Bruno Ganz est tout aussi convaincant, un peu trop prompt à accepter l’offre périlleuse qui lui est faite. Elle est supposée assurer l’avenir de sa famille mais paraît aussi exalter un présent terne soudainement devenu excitant par le danger. Wim Wenders l’exprime en étendant l’horizon de Zimmerman, passant de l’immobilisme dans son atelier étriqué à des pérégrinations dans le métro parisien, à une fenêtre sur les grands espaces durant le voyage e train. A l’inverse Ripley qui est associé à cette imagerie américaine dépaysante, fascinante et grandiose dès les premières minutes du film semble regagner son humanité en se réfugiant dans des cadres restreints, où il peut de nouveau gouter à des liens simples et amicaux – l’atelier de Zimmerman. 

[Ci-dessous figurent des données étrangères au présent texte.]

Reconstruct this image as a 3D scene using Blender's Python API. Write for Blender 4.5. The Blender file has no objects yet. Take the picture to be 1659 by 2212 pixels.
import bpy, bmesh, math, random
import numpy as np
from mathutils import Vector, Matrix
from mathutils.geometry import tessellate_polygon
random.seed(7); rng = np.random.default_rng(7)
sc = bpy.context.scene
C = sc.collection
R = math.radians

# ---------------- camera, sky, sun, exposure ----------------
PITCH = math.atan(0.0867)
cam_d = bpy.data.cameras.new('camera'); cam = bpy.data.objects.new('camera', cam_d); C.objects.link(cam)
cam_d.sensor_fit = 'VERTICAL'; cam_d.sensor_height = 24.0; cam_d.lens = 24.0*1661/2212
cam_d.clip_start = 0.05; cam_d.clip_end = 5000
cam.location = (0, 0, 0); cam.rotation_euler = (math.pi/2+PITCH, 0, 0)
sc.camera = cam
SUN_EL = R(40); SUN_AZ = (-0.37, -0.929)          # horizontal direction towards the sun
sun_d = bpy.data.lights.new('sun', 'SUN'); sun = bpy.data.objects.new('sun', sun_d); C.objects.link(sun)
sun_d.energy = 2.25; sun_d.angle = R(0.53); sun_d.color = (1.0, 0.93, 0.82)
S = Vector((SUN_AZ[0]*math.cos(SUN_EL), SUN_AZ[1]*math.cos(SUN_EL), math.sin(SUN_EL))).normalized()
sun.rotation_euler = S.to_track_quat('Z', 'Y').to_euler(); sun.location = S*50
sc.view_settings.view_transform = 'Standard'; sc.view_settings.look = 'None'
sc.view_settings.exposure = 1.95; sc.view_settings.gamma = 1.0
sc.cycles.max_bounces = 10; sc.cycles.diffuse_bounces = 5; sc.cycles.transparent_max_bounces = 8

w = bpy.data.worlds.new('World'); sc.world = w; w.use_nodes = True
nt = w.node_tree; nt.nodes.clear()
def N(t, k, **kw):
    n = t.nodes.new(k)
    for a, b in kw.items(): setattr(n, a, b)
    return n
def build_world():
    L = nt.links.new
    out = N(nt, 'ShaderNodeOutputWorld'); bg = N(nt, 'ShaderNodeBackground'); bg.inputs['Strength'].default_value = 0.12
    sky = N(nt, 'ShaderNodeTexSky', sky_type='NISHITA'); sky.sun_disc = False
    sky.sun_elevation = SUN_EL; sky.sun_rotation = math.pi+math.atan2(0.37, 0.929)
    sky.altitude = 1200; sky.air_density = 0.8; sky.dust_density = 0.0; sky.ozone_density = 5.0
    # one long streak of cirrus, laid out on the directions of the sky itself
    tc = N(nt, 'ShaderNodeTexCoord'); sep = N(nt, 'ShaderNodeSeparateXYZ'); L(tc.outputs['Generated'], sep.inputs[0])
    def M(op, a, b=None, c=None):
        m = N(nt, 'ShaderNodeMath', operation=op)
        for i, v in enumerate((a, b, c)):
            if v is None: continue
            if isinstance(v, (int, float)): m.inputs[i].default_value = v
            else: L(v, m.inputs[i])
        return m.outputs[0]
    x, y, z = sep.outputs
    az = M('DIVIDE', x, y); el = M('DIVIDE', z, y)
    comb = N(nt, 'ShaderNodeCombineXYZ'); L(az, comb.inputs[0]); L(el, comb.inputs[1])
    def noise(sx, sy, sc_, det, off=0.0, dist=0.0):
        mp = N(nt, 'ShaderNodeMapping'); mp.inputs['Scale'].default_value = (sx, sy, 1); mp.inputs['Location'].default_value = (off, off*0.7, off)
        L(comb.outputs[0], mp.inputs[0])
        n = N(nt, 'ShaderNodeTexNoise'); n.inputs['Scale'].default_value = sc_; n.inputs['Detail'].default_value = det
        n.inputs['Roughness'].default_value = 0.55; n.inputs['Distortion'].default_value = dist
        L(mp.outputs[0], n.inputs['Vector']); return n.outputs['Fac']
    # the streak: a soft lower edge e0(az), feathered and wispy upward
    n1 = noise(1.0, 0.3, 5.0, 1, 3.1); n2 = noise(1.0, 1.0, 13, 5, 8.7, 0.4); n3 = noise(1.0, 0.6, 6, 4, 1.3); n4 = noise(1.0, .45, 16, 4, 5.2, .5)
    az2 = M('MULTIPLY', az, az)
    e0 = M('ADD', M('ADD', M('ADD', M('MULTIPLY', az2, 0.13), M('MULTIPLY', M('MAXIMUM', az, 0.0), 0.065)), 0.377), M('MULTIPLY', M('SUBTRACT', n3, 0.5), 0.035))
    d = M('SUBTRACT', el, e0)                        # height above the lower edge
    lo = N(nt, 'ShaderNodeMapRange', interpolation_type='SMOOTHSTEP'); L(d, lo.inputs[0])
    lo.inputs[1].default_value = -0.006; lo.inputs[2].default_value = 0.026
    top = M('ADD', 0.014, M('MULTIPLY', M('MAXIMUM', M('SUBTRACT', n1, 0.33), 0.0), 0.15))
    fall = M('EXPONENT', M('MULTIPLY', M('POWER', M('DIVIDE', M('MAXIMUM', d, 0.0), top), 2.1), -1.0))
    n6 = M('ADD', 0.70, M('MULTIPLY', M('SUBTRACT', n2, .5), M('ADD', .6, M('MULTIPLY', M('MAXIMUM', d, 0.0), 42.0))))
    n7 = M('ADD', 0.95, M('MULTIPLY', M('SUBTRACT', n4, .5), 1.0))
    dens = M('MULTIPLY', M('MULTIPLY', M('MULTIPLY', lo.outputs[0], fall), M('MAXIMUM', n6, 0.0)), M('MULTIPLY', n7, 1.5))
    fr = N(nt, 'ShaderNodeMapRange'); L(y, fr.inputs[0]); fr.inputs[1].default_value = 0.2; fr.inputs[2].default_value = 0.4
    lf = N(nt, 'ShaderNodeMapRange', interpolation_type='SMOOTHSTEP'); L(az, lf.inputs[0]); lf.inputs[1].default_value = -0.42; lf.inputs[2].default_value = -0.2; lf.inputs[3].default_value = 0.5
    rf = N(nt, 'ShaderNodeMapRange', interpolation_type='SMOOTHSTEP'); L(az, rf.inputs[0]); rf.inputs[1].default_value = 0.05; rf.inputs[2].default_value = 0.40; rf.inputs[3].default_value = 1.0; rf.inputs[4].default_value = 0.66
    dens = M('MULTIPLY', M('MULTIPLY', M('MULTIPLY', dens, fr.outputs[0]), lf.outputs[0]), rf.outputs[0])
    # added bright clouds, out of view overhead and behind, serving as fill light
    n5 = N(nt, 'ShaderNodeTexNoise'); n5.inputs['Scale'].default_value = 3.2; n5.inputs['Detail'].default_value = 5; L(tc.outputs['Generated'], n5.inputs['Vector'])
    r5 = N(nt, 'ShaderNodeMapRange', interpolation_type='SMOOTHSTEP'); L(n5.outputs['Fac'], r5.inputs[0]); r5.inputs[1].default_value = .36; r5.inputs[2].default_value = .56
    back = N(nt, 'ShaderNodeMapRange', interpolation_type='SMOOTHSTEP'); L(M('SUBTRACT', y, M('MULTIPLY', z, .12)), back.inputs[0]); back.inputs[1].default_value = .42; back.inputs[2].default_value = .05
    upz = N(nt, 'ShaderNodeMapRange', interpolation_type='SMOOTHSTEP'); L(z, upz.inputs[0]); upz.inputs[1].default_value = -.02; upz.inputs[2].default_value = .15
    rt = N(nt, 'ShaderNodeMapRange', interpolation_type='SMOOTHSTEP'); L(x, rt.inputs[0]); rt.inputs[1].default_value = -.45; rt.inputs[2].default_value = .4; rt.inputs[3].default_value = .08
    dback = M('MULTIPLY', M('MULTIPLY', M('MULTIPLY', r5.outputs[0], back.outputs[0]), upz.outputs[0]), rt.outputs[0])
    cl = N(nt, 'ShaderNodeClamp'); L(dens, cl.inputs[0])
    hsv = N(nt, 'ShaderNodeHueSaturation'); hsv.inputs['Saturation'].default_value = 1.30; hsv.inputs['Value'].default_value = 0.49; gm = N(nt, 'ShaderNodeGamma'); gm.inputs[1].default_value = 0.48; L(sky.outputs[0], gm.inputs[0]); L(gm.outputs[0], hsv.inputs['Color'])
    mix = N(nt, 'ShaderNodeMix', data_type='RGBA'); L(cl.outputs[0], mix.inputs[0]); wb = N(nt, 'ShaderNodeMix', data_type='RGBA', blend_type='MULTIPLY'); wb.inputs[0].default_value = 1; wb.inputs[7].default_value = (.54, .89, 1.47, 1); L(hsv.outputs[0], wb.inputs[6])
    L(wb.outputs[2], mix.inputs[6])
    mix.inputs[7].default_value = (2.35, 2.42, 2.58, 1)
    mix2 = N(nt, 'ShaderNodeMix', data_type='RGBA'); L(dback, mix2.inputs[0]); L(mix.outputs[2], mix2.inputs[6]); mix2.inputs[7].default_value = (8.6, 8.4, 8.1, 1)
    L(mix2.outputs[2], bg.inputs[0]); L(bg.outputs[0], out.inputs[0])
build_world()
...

C’est assez brillant la manière dont Wenders fait passer cela avec peu, un regard, un geste amical, une crise de fou rire suffisent à sceller le lien entre les héros sans excès de dialogues – et y compris quand Zimmerman comprendra le rôle de Ripley dans ses ennuis. Tout juste regrettera-t-on la relative quête de suspense final qui ne fonctionne pas complètement, Wenders ayant tellement désamorcé la veine thriller du récit qu’il paraît difficile de raccrocher les wagons sur l’aspect film de genre. L’Ami américain n’en reste pas moins un très beau film.